Investors should become accustomed to “clipping coupons” on most types of bonds for the time being as income, not price appreciation, becomes the dominant driver of total returns. The good news is that those coupons are larger than they’ve been for many years, especially those on municipal bonds once we consider the benefit of their tax-exempt status.

Coming into the year, our expectation was for a wide and choppy range for long-term rates. Should the 10-year Treasury rise to a much higher level (say, 5% or higher) we would be more tempted to hold longer duration positions. Currently, however, we are dually cautious about both credit and interest rate risk. Spreads on corporate bond yields above Treasuries remain tight, and the Treasury yield curve (despite the higher term premium) remains relatively flat. We prefer opportunities in municipals (taxable and non-taxable) and certain lagging segments of structured credit, including non-Agency MBS.

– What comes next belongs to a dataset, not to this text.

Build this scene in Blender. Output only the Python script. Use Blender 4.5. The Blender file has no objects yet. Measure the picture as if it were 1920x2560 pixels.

“Don’t you mess around with me…” – Conclusion
Six months ago, markets were behaving as if the inflation wind that first hit us in 2022 was dying down and the return to a bond bull market was imminent. Central banks seemed to be encouraging that view. But events since then should lead investors to lower their expectations somewhat for what fixed income returns will be in 2025. Acute risk aversion – stemming from a recession that just never seems to get here – would be the clearest catalyst for lower interest rates and better bond returns. Those still singed by the memory of synchronous stock-bond losses in 2022 should recall how well bonds performed in previous slowdowns like 2008. While few are rooting for such an outcome, there are a limited number of asset classes that would perform well should it pan out. High-quality bonds are one of them.
To those with Valentine’s Day plan over the weekend, we hope your dinner dates exceed expectations by as much or more than fixed income returns have missed them.